Fortunately, as evidenced by the current realignment, the GOP is starting to question much of that previously-held orthodoxy. And now, as the conservative movement’s intramural squabble continues, Rubio is taking more of a leadership role in this shift — while adding a distinctly Catholic flavor.
He published an incredible essay, “What Economics Is For,” in August at First Things and delivered a widely publicized speech about Catholic social doctrine and economic policy at Catholic University on Tuesday.
In his essay, Rubio took issue with the notion that a corporation’s sole duty is to maximize returns for shareholders. According to Rubio, our willingness to allow large transnational corporations to use “our country’s resources to speculate on financial assets… [r]ather than engaging in real production and innovation with workers here at home” is “cutting off the branch on which we sit.” This isn’t too far off from the popular pro-worker rhetoric you might hear at a Trump rally or — dare I say it — a union hall in the Rust Belt.
Rubio expanded on this argument in his speech, calling for a defense of “common good capitalism.” What is that exactly?

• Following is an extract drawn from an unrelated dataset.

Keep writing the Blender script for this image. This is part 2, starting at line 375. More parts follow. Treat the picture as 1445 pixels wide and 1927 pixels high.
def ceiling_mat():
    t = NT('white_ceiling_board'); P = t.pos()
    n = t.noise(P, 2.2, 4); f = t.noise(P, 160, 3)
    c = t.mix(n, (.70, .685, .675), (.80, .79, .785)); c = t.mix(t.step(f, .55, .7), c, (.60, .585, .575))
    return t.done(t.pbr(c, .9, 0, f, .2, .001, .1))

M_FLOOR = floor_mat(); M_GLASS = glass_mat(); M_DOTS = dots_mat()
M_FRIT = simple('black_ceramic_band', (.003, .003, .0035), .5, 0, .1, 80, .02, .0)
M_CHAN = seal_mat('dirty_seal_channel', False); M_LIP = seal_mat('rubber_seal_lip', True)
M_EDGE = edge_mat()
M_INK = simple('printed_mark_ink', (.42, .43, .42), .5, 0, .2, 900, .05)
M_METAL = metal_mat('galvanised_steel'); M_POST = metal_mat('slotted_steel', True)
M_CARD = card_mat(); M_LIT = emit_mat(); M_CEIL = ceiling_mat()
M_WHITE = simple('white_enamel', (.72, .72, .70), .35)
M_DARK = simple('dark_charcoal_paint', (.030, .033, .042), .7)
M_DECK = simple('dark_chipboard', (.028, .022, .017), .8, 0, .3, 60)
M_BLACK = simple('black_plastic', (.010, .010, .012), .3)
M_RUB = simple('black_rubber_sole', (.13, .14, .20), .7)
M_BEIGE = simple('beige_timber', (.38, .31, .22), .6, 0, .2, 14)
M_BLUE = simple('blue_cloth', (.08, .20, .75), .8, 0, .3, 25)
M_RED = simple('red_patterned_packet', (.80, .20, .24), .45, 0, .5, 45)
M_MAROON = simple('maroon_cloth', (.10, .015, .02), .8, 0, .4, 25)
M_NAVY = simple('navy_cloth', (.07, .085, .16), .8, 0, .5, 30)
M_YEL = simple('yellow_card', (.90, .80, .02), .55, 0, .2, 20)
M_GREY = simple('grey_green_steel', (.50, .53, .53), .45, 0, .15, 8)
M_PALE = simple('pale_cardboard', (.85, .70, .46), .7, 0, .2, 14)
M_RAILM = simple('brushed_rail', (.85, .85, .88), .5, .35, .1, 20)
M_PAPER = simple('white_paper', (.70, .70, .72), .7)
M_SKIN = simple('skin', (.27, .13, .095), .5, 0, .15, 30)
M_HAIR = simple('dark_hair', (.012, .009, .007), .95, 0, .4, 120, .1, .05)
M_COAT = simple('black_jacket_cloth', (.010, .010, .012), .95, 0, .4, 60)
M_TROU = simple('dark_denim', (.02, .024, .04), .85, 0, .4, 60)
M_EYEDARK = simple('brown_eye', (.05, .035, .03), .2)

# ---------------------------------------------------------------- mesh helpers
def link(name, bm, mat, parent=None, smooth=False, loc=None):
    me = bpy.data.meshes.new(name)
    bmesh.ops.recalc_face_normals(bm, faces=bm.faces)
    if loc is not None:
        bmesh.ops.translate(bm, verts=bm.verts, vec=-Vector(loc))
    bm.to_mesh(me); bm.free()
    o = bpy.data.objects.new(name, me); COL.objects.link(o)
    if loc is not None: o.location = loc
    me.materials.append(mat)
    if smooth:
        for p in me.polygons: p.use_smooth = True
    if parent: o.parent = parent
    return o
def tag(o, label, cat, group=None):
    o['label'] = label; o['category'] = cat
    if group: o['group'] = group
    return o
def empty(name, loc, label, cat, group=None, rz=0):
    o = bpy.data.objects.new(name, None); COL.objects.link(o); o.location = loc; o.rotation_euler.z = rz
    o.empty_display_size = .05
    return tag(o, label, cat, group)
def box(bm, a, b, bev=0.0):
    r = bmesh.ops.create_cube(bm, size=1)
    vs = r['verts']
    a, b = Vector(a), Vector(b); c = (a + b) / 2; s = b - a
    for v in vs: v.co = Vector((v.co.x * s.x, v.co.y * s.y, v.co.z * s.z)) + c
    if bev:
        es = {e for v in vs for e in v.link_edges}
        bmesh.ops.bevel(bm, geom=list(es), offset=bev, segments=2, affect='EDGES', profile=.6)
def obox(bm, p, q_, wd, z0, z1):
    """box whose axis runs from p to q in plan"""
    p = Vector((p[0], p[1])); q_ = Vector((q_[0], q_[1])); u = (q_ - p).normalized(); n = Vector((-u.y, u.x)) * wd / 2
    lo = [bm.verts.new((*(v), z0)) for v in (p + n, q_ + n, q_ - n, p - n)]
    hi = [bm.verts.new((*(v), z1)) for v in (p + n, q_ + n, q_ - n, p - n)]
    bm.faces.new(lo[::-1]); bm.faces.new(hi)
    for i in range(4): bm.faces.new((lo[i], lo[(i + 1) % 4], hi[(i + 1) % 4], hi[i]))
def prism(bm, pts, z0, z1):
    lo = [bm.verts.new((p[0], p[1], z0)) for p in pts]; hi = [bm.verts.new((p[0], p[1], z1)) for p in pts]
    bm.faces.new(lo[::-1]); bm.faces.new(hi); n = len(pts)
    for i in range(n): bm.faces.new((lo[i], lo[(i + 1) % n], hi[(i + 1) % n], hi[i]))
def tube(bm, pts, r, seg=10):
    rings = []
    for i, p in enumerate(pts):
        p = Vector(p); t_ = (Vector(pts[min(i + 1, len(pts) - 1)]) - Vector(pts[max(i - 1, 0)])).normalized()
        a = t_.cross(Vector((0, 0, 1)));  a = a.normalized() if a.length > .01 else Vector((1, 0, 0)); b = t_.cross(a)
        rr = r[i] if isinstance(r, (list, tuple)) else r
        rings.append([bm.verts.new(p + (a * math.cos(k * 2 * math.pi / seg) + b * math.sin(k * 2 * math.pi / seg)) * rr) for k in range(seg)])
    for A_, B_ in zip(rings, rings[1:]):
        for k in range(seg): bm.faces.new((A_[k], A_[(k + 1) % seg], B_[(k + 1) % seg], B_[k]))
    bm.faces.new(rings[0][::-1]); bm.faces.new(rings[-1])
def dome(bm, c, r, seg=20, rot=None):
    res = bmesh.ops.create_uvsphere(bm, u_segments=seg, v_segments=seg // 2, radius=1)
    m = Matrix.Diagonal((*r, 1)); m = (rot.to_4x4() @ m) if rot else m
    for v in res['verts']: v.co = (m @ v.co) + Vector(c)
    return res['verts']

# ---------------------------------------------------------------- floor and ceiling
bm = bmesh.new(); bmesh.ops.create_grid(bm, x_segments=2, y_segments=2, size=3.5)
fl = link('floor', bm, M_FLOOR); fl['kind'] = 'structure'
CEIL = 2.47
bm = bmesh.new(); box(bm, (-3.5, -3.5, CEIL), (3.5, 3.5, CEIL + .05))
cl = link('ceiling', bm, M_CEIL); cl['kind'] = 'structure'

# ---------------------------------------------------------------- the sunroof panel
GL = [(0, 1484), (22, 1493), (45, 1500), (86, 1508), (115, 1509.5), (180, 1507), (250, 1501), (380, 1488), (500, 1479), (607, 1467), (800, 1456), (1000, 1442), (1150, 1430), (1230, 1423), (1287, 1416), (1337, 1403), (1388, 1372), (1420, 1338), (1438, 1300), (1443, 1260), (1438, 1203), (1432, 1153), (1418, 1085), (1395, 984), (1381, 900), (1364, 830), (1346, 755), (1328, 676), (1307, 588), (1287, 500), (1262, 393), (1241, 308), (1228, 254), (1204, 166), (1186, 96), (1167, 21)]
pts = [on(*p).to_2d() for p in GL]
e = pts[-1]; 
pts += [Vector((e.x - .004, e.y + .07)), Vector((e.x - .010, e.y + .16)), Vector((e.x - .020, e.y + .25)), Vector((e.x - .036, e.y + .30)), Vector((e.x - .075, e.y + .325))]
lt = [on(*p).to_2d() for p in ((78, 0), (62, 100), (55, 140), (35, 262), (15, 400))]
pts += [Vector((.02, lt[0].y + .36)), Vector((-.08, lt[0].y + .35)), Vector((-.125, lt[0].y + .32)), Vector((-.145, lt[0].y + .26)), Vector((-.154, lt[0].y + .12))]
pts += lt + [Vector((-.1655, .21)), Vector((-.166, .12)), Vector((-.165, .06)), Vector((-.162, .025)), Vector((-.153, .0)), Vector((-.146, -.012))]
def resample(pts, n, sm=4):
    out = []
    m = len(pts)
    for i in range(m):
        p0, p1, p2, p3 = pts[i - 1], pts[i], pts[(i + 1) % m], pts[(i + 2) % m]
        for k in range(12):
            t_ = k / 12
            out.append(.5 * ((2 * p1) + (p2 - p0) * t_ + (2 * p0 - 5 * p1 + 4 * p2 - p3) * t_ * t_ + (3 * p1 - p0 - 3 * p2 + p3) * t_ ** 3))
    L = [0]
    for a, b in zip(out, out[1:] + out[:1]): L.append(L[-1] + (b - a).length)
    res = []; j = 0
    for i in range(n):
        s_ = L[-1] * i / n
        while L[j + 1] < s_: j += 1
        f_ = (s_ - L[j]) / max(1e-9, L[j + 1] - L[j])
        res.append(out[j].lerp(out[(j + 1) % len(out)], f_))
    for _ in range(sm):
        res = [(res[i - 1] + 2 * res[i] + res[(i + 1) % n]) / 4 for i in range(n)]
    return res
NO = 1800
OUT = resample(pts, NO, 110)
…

It’s the promotion of a free and healthy market, but one tempered with a loyalty to our national interests and what is beneficial for communities, workers, and families. It’s the understanding that free trade with oppressive regimes like China may seem good on paper to wonks at think tanks in Washington, D.C., but has adverse effects that often impact the freedom and economic well-being of Americans on their own soil.
It’s the recognition that there are often social costs that we all pay due to the individual choices of corporations seeking profit above all else.
In many ways, Rubio is articulating the argument made by Sohrab Ahmari about using the tools of government to promote the common good in the cultural sphere — only he is applying the same logic to the economic sphere.
It remains to be seen whether he will receive the same push-back from establishment conservative circles. Either way, he deserves a lot of credit for staking out this ground and making some pretty compelling arguments.